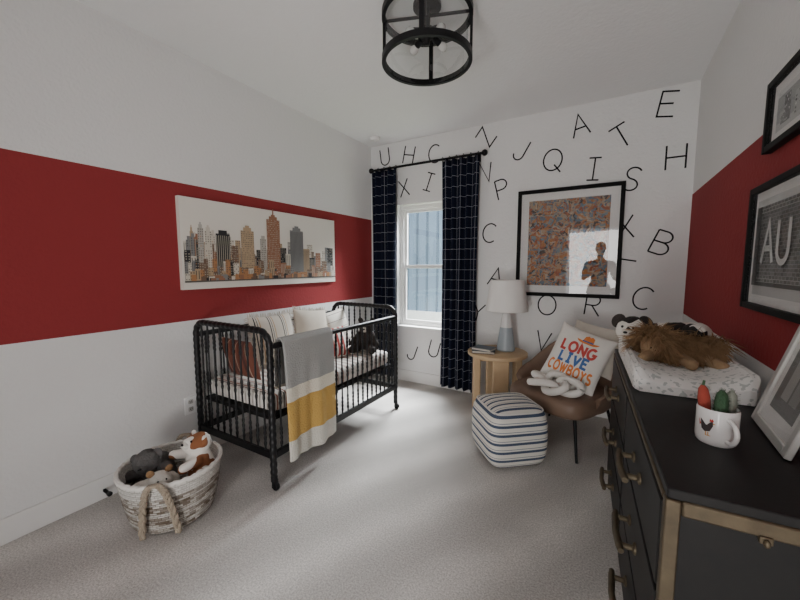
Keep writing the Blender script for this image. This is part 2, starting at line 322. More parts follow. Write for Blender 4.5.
==
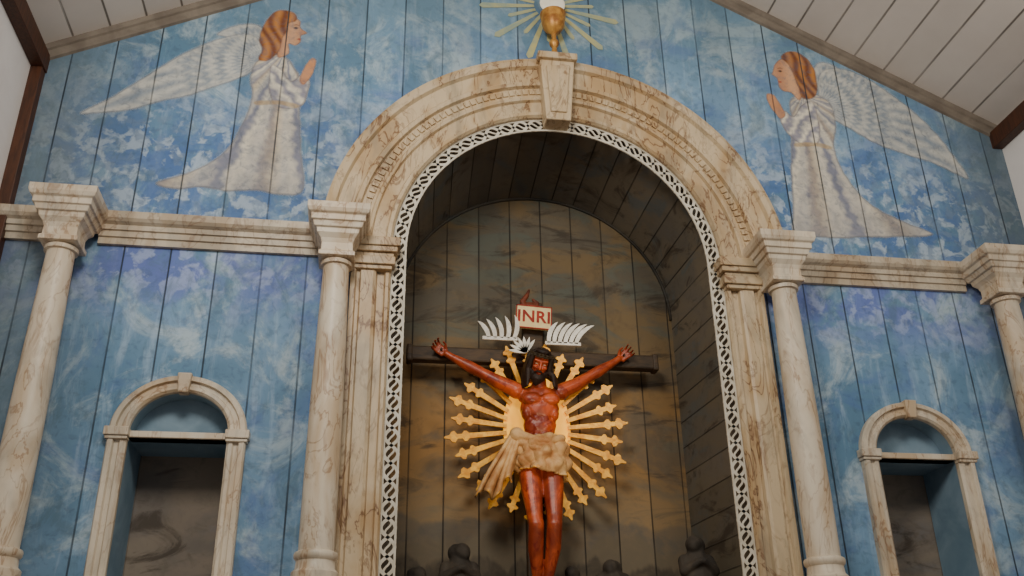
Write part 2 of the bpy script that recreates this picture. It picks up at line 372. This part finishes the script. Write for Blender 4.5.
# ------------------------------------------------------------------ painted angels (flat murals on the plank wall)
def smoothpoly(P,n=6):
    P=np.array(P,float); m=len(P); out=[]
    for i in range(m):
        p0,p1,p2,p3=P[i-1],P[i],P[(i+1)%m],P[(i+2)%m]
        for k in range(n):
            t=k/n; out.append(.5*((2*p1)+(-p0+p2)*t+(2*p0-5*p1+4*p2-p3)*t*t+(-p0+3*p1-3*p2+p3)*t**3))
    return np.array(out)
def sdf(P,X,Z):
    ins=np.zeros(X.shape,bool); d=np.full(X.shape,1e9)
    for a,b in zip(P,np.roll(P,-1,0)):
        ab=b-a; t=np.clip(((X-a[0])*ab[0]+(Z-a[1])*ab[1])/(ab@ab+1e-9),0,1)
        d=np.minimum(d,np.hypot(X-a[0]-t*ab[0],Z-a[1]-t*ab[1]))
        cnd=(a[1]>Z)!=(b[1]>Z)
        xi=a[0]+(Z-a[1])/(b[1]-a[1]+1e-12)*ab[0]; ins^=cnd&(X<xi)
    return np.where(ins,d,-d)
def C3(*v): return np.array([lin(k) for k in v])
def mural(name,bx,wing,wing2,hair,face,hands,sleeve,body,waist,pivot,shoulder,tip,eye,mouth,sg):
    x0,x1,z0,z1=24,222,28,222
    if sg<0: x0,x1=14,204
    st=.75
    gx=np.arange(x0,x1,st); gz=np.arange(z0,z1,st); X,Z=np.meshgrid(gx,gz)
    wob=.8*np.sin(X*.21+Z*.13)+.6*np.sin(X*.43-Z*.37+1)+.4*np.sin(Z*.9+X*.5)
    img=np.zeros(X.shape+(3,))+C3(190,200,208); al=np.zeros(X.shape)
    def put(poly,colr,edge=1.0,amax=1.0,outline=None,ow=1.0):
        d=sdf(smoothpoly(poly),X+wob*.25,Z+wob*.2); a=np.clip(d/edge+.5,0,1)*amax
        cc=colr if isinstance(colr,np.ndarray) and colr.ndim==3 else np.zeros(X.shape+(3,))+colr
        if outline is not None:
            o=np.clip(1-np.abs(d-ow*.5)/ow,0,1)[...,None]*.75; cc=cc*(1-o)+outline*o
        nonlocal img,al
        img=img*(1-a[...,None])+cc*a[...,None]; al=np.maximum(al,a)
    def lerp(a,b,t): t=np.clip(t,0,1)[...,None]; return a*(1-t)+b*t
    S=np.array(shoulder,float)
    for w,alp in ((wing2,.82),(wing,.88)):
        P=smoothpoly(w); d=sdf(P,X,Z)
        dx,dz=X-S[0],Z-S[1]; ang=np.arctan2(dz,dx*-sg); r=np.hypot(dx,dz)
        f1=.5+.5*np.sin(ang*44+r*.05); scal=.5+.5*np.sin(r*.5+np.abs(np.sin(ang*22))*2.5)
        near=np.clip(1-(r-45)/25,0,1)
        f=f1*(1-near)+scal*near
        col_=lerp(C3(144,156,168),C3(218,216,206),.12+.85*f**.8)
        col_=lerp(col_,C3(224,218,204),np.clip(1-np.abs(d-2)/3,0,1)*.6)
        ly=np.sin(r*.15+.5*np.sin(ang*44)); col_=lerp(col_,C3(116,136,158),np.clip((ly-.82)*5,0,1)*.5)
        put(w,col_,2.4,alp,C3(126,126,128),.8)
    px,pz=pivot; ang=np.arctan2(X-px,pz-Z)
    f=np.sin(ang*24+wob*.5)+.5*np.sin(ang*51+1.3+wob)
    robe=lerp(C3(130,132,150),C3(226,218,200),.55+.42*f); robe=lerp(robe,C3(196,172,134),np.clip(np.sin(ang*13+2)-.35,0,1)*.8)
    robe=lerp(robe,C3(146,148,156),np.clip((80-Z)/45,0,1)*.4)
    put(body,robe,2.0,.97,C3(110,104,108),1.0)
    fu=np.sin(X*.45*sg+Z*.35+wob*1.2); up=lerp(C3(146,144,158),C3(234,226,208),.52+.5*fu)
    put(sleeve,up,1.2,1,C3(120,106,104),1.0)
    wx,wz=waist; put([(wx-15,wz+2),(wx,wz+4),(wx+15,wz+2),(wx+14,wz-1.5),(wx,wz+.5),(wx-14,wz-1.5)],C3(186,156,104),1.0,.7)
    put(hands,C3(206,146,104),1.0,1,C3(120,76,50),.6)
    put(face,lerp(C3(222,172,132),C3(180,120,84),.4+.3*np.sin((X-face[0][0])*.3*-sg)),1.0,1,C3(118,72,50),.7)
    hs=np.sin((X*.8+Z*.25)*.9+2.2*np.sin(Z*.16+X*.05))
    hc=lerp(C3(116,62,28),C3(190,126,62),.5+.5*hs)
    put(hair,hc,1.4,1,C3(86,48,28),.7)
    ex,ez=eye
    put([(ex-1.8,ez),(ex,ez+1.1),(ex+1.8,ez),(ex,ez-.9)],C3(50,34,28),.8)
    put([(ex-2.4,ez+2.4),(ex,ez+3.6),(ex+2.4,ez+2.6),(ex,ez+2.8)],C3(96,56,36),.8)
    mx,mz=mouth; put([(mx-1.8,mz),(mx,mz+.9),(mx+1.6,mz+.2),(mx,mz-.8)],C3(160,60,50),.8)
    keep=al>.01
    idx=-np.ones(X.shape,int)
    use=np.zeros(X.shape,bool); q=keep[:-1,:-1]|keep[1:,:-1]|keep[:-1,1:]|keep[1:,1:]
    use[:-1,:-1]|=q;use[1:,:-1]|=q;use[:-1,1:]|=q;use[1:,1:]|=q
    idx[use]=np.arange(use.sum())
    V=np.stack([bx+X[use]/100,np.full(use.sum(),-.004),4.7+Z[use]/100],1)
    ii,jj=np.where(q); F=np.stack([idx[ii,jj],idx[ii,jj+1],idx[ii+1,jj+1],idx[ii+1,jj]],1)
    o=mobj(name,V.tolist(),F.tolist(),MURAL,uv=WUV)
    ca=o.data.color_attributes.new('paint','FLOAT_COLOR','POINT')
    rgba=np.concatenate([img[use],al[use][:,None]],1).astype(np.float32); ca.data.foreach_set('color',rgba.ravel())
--
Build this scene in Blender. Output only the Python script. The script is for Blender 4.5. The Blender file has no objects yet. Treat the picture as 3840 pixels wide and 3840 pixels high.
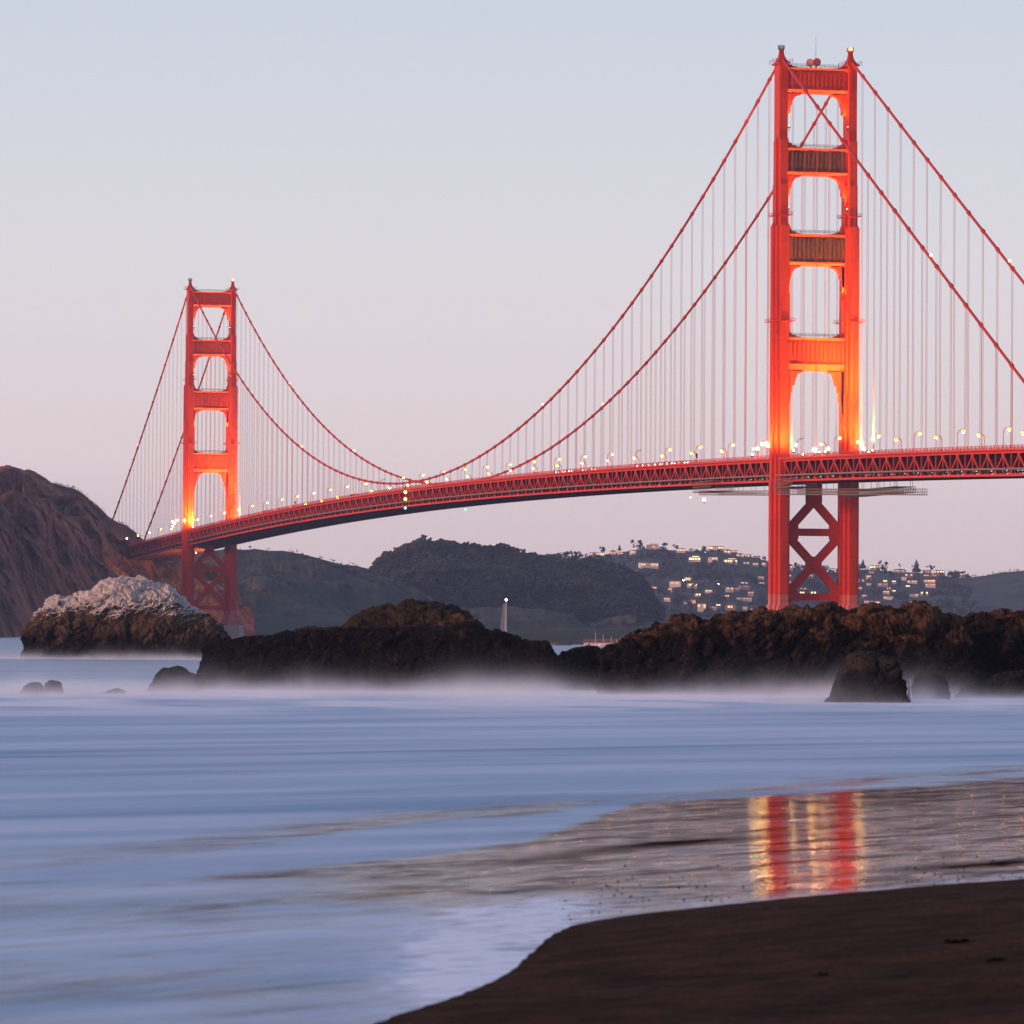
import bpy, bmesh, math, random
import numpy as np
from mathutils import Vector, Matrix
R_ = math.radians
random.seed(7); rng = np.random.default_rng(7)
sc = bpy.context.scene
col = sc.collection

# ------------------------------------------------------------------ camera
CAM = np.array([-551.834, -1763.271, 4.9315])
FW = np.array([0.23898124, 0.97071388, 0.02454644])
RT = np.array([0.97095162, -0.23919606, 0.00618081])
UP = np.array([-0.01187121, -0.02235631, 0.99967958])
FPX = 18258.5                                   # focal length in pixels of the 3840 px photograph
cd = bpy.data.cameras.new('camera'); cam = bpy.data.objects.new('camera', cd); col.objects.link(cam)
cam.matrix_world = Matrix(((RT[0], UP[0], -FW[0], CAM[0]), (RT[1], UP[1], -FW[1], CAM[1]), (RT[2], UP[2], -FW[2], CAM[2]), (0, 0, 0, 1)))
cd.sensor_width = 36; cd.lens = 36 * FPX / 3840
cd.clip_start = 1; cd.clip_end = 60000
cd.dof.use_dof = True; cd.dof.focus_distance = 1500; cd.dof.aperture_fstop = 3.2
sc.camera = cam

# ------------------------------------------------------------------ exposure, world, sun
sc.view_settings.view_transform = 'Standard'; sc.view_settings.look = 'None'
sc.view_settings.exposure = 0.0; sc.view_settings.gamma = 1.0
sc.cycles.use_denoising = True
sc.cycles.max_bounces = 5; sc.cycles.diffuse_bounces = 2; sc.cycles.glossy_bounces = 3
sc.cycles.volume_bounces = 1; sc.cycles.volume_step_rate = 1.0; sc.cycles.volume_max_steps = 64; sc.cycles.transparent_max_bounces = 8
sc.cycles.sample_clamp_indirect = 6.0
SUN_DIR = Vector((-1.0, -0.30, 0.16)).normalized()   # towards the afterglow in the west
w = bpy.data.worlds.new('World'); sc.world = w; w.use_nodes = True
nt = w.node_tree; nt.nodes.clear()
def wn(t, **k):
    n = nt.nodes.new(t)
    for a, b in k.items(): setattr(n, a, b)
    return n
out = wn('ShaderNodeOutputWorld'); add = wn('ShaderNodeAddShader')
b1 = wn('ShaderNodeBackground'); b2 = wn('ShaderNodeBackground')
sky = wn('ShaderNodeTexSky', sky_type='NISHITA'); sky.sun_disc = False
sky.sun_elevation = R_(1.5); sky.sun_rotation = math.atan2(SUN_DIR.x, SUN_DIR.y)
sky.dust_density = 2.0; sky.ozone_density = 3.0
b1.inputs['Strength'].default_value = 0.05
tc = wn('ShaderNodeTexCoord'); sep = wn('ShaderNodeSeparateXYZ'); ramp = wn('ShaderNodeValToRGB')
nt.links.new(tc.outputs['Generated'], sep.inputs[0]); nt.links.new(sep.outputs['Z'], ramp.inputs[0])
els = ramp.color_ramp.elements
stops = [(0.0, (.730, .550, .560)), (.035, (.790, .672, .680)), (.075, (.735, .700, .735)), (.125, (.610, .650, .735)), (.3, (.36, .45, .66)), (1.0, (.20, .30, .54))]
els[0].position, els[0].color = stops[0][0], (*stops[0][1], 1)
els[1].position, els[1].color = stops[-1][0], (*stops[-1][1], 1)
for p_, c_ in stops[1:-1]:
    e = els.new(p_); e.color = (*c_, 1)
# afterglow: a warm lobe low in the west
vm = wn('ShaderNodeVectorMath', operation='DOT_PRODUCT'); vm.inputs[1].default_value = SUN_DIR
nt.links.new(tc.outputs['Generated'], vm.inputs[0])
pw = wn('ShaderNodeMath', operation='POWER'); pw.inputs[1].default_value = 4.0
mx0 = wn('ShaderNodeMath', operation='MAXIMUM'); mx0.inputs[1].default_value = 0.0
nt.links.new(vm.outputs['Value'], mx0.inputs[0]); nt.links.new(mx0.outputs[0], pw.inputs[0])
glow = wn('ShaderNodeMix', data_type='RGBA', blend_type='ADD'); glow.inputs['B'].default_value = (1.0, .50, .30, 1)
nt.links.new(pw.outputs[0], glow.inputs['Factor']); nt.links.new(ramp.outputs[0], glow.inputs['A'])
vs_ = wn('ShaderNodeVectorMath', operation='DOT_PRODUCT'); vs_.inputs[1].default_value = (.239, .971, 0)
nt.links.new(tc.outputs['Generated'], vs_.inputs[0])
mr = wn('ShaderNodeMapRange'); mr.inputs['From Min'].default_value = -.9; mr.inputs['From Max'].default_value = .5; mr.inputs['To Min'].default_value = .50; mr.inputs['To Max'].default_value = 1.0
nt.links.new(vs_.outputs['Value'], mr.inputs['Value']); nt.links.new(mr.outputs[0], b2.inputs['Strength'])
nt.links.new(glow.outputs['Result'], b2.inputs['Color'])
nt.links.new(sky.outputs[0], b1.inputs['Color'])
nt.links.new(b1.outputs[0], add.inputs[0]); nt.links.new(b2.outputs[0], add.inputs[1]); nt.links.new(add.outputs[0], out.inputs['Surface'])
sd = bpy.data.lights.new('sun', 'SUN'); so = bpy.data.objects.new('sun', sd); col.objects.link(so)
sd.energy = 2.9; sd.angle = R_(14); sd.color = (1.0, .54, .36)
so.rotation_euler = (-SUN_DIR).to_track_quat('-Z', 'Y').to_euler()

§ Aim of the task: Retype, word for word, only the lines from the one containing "Build this scene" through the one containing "col = sc.collection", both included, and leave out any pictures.

§ Written reply:
Build this scene in Blender. Output only the Python script. The script is for Blender 4.5. The Blender file has no objects yet. Treat the picture as 3840 pixels wide and 3840 pixels high.
import bpy, bmesh, math, random
import numpy as np
from mathutils import Vector, Matrix
R_ = math.radians
random.seed(7); rng = np.random.default_rng(7)
sc = bpy.context.scene
col = sc.collection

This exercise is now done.